>> START DATASET EXCERPTS
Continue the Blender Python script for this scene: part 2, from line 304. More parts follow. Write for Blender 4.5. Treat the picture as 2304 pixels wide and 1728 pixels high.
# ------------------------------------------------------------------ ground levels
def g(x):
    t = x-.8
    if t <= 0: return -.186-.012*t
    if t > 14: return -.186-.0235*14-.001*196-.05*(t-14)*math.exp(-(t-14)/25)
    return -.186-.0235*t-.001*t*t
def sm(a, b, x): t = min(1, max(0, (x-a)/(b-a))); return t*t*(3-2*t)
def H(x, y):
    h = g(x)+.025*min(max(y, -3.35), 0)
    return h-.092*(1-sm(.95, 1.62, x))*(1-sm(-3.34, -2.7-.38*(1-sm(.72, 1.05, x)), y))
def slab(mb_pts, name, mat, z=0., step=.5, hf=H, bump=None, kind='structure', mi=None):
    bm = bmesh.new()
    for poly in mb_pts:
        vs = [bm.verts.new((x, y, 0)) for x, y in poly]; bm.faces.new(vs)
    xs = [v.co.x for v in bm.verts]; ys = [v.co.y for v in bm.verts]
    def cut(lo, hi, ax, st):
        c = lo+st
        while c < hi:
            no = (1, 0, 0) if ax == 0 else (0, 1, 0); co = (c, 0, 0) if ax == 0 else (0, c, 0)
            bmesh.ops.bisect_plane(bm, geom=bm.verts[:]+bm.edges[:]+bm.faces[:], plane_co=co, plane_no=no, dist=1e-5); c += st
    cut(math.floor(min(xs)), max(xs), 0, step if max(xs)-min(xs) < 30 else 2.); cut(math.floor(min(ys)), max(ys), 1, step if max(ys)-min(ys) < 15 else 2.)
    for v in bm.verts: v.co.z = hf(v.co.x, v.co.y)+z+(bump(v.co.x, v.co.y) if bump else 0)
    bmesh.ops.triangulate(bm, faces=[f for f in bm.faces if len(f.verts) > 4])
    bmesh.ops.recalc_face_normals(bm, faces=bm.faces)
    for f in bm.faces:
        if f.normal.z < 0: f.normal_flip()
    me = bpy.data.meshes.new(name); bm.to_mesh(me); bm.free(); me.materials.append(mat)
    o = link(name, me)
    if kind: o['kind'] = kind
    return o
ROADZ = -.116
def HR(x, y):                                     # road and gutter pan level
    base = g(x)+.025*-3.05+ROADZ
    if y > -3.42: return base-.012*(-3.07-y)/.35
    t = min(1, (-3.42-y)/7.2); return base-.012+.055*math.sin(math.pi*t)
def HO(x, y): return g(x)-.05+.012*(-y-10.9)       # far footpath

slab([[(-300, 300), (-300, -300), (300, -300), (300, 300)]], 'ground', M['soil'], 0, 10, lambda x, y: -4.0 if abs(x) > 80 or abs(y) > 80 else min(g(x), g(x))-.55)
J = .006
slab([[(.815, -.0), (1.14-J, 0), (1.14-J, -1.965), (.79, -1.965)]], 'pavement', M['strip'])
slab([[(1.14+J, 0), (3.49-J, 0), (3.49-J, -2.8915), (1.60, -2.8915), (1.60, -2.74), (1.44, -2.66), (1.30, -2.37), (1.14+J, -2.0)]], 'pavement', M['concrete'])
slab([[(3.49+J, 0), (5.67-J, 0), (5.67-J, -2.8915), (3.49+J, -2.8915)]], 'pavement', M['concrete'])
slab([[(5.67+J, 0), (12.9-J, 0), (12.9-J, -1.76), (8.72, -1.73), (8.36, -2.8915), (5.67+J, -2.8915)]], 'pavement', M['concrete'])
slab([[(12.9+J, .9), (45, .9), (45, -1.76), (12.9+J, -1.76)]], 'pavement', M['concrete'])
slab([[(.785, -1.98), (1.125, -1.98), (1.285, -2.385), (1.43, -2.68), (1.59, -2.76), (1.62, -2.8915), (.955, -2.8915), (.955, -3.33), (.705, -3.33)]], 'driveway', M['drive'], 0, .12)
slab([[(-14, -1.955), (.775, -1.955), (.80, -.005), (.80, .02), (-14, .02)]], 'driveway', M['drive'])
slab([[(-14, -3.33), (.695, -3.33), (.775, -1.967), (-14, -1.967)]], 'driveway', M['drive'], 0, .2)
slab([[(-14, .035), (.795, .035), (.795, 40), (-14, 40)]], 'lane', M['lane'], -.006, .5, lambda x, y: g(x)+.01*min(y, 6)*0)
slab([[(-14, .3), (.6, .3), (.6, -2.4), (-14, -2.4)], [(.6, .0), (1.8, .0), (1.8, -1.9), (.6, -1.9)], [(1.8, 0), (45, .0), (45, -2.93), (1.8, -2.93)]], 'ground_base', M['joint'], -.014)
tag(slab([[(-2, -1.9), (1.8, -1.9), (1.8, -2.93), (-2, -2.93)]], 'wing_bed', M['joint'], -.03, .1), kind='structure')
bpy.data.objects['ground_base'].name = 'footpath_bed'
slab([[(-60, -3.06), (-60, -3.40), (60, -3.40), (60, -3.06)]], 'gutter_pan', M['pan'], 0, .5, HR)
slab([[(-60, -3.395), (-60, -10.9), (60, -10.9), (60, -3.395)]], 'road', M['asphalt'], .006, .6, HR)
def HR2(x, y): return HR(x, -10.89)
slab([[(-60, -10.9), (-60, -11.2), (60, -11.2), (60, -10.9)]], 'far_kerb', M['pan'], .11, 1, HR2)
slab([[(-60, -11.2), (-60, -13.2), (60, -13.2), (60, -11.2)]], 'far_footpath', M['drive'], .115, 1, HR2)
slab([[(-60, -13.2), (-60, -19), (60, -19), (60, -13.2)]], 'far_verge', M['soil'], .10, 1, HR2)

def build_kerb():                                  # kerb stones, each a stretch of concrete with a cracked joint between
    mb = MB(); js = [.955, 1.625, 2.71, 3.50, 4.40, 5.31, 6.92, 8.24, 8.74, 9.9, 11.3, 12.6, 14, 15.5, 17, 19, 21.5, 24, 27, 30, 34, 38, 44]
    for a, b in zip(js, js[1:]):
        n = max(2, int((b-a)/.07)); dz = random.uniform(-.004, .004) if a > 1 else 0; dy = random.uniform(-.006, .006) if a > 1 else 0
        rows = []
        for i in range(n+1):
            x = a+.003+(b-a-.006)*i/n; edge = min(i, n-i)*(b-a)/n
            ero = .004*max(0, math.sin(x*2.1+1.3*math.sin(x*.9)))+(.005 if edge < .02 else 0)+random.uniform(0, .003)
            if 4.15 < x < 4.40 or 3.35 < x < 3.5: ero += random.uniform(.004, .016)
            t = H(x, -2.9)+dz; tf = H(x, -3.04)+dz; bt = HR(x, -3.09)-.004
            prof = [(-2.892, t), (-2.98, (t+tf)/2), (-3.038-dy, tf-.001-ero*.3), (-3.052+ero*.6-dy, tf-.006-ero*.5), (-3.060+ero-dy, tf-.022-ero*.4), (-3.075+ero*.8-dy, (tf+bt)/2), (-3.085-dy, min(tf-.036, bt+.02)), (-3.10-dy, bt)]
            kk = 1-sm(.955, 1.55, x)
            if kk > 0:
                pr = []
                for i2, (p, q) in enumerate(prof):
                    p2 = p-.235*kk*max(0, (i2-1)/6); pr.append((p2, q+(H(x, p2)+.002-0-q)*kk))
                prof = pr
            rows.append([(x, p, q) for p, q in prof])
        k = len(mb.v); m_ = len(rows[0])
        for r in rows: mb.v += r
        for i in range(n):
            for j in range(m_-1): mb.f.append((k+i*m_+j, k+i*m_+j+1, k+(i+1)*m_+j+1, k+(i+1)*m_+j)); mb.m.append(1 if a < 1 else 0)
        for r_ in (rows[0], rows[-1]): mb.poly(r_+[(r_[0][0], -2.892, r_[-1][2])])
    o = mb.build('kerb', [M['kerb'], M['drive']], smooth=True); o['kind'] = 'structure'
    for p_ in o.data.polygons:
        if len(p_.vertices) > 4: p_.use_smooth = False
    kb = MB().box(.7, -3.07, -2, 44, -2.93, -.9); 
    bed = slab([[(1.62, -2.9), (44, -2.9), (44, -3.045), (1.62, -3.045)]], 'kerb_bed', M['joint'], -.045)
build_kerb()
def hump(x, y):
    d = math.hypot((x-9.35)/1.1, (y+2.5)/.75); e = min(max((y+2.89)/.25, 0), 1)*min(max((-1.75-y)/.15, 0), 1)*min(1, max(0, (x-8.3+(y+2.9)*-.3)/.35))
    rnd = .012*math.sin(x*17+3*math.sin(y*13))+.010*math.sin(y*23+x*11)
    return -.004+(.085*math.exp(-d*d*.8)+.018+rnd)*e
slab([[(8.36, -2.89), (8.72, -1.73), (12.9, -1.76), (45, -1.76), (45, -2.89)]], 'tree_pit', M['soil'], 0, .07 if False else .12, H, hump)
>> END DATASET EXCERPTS
>> START DATASET EXCERPTS
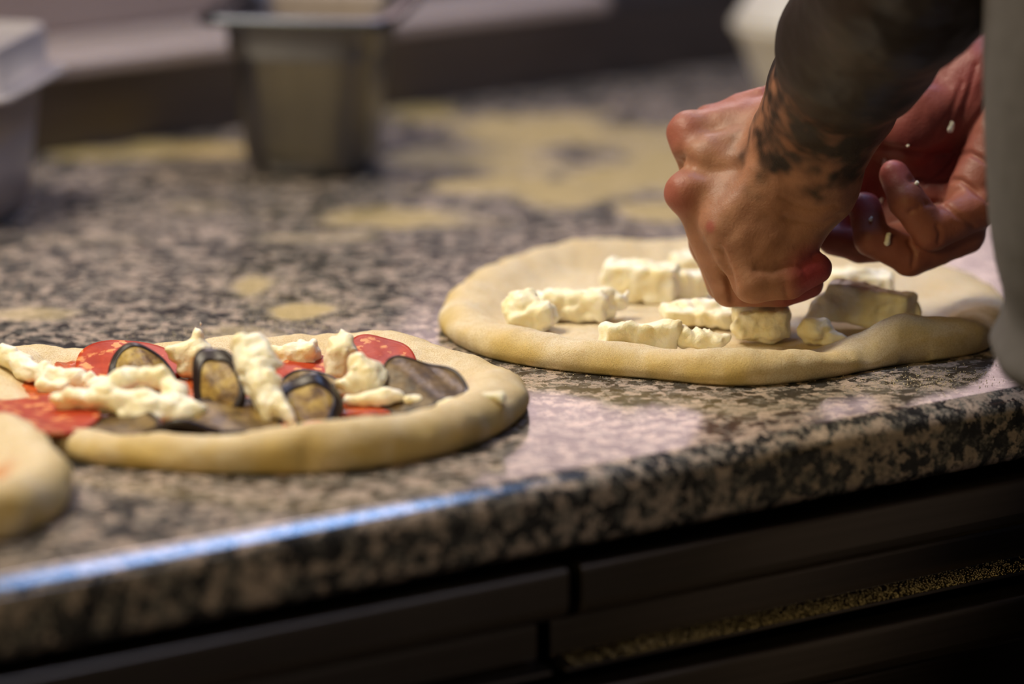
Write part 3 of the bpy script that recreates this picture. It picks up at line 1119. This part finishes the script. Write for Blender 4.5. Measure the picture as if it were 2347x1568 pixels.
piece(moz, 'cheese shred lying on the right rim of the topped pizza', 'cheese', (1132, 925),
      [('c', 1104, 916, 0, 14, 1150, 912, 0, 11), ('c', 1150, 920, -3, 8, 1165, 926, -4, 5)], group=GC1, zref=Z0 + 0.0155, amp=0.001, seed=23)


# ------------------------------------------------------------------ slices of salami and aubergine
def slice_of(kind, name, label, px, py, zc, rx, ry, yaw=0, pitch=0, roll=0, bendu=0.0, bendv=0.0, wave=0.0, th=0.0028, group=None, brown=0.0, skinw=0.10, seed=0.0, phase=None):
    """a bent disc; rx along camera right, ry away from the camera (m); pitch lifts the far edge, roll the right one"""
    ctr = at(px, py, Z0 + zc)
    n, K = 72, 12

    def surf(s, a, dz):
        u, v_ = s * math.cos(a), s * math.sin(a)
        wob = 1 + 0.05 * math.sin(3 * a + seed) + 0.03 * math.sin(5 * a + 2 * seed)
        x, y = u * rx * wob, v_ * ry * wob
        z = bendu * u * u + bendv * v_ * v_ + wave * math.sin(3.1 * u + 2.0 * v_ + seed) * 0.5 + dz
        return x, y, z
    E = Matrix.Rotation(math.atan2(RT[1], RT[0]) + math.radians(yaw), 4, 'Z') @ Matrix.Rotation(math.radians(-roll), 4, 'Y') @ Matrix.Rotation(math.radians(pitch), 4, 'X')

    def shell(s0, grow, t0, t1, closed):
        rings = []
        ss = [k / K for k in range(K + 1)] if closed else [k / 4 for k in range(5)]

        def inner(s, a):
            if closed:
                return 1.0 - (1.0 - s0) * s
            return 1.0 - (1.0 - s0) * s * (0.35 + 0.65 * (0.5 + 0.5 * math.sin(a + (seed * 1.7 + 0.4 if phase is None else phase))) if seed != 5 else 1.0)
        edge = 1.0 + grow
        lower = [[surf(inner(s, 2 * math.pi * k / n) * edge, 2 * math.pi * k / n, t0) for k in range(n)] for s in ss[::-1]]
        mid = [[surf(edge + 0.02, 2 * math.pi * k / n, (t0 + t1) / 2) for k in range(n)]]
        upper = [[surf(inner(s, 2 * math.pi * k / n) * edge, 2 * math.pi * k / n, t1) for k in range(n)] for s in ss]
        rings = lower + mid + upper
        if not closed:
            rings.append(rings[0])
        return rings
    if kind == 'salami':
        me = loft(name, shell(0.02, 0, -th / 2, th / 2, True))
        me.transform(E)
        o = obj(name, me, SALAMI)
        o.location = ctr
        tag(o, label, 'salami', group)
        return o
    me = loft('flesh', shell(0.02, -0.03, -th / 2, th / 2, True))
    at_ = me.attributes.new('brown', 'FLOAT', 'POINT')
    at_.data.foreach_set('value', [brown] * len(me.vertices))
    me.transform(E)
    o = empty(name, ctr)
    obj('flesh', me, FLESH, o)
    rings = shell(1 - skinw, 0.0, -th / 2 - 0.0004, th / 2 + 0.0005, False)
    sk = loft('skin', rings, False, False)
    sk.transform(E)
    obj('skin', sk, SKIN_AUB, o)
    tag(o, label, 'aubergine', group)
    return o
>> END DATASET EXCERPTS
>> START DATASET EXCERPTS
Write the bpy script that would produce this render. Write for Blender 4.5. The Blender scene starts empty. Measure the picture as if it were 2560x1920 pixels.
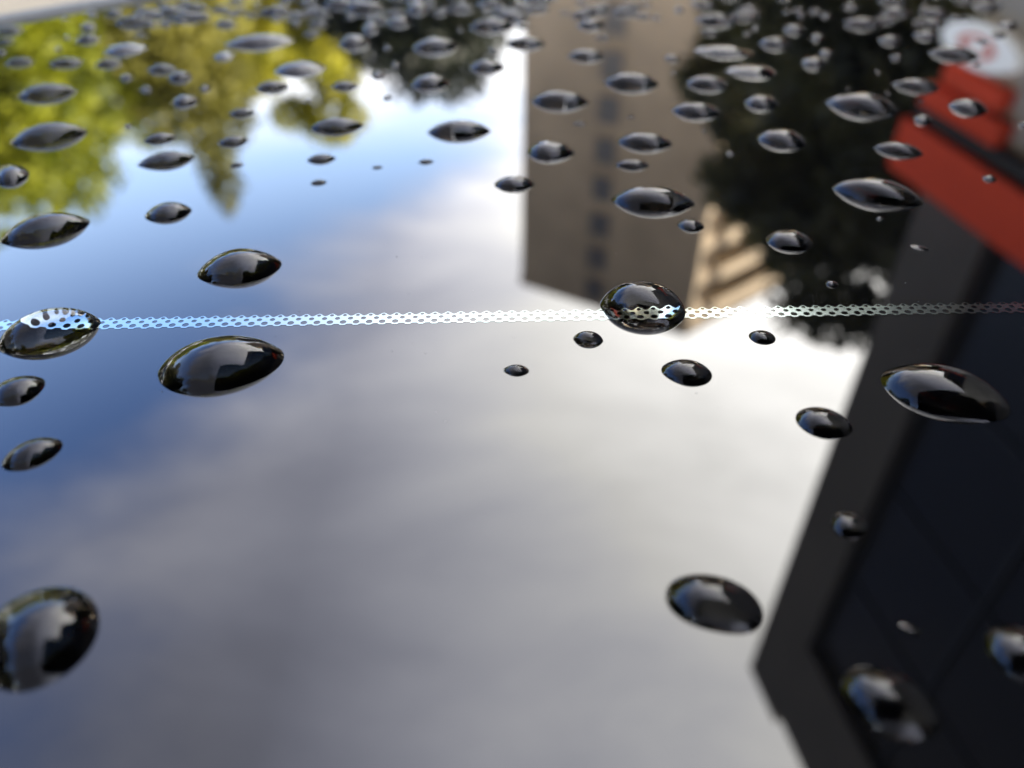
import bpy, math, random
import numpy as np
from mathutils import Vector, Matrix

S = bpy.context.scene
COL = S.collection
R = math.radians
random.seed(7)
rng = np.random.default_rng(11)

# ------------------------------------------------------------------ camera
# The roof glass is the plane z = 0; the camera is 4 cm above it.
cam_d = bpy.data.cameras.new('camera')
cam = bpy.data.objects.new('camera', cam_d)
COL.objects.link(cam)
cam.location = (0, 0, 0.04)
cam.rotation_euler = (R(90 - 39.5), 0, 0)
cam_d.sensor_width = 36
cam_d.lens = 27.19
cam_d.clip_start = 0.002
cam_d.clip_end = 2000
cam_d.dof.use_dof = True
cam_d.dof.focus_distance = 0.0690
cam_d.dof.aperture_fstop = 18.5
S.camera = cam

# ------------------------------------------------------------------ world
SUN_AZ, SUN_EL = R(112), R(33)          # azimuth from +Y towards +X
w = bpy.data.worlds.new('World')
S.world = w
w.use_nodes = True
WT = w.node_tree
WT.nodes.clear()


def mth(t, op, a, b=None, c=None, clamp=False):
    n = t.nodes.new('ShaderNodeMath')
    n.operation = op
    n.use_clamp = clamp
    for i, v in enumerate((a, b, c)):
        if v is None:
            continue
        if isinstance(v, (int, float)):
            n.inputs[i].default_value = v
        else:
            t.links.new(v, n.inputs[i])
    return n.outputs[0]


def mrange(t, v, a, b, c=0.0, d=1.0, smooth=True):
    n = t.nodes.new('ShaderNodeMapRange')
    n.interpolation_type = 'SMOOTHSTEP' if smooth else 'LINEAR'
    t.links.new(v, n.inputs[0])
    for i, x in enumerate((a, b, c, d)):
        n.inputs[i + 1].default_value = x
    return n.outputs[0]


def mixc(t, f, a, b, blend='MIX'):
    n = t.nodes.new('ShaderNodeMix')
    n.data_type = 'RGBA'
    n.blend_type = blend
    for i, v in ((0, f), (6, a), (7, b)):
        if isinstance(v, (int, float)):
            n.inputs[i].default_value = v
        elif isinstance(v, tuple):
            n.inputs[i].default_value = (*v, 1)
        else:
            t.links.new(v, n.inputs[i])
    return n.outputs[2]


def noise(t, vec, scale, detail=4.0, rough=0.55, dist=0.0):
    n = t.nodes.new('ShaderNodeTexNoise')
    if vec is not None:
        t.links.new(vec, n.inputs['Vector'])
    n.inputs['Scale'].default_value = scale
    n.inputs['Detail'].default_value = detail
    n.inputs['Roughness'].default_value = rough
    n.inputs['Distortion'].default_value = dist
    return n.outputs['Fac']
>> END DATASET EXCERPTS
■ WHAT YOU HAVE TO DO:
Extract exactly the run of lines beginning at the line with "Write part 3" and ending at the line with "0.0155, amp=0.001, seed=23)", including both ends and nothing beyond them.

■ THE ANSWER:
Write part 3 of the bpy script that recreates this picture. It picks up at line 1119. This part finishes the script. Write for Blender 4.5. Measure the picture as if it were 2347x1568 pixels.
piece(moz, 'cheese shred lying on the right rim of the topped pizza', 'cheese', (1132, 925),
      [('c', 1104, 916, 0, 14, 1150, 912, 0, 11), ('c', 1150, 920, -3, 8, 1165, 926, -4, 5)], group=GC1, zref=Z0 + 0.0155, amp=0.001, seed=23)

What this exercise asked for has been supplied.